Besides, bad news doesn’t stop being bad news just because the leadership puts a gag on it. Atmospheric concentrations of carbon dioxide stood at 382 parts per million when Harper became prime minister in 2006. It’s 406 parts per million today. At 450 ppm, permanent and irreversible changes occur. Some scientists say it’s already happening.

But the Trump administration, with allies in Congress, seems to think if it can just keep government scientists from speaking out, all will be well. At the very least, the government no longer will be siding with those who tell inconvenient truths that don’t conform with the Trump agenda. Jobs and profits are at stake.

In his first days in office, Trump issued what were in effect gag orders to scientists within the Environmental Protection Agency and the Department of Agriculture. Official social media accounts were suspended. Scientists were ordered to submit their data for political review before publishing it.

Trump appointed anti-science activists to direct the EPA and handle the transition at the National Oceanographic and Atmospheric Administration. The EPA transition team argued the agency “does not use science to guide regulatory policy as much as it uses regulatory policy to steer the science.”

And then there’s the redoubtable Rep. Lamar Smith, R-Texas, the chairman of the House Science, Space and Technology Committee.

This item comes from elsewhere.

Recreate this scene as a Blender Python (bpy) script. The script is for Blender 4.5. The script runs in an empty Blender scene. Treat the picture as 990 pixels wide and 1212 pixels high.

To say he’s a Trump fan is an understatement. “Better to get your news directly from the president,” Smith said in a floor speech Jan. 24. “In fact, it might be the only way to get the unvarnished truth.”

Smith’s past targets included the National Science Foundation, NOAA’s climate research, the EPA’s Science Advisory Board and anyone who cast doubt on ExxonMobil’s version of climate change.

This year, Smith has broader subpoena powers and a new weapon, the so-called Holman Rule. It allows Congress to single out individual government employees in appropriations bills and cut their salaries to $1.

The planet might be heating up, but those powers are chilling.